4.  Some of the most important elements of habitat quality include coniferous forests, especially during spring when increasing ambient temperatures limit foraging activities of moose during the day.  Moose movement is very concentrated in winter and dependent on coniferous forests.  Moose population density and calf-cow ratios for the north Jackson herd began to decline shortly after the ’88 Yellowstone fires.

5. The north Jackson herd is in a steady decline.  When female moose are healthy, they usually have twins.  The results of Becker’s study indicate that nutritional quality, rather than the availability of habitat may be the most important determinant limiting population growth.

6.  The impact of predators on calf survival appeared to be minimal.  Although wolves did account for some adult female mortalities, the effect of wolf predation on this population appeared to be minimal.  The apparent preference for elk by wolves in the GYE was likely due to the greater abundance of elk in the area.  Also, because elk are in herds, its easier for wolves to follow and find them.  While moose are solitary and the occasional predation is usually due to happenstance.
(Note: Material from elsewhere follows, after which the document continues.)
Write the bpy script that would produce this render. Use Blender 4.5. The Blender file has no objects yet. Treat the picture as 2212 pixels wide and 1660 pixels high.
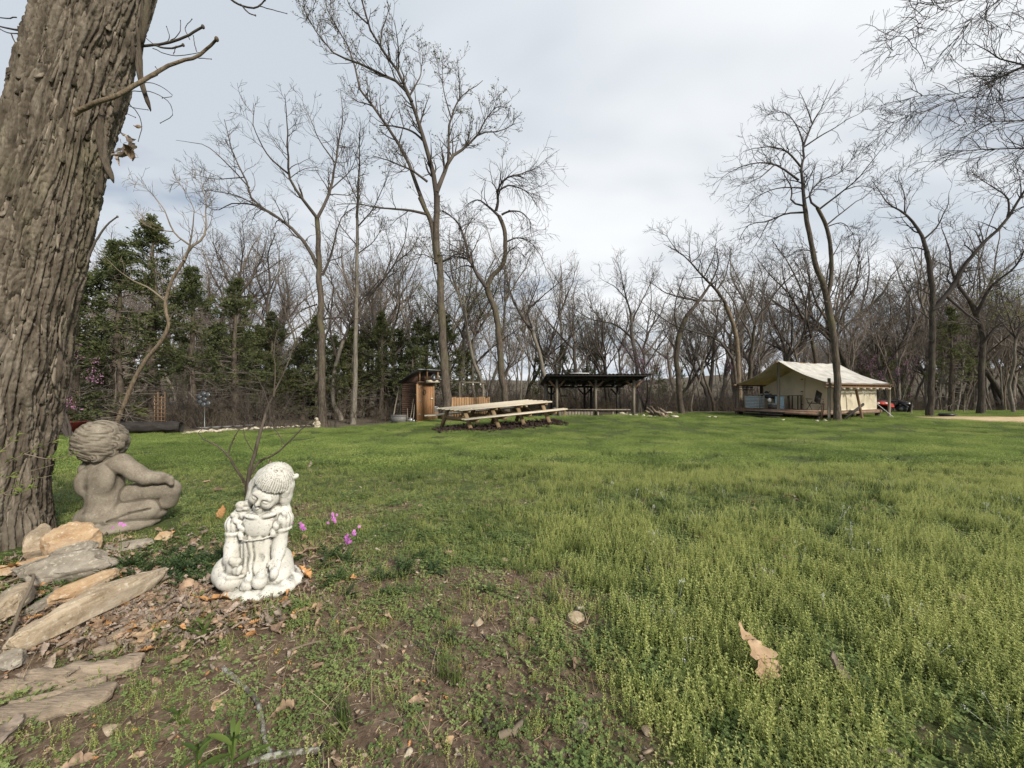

7.  Management implications:  Mature coniferous forests are an important component of Shiras moose habitat selection in winter and summer.  Thus disturbances that reduce the amount of mature forests could negatively affect moose population performance.

8.  Becker concludes that nutritional quality of habitat is the most important factor in the declining moose population in the northern Jackson herd.  Habitat quality has been affected by large wildfires, insect outbreaks, widespread drought since the 1990’s, and global warming.  Predators are playing a minor role in the decline of moose in northern Wyoming.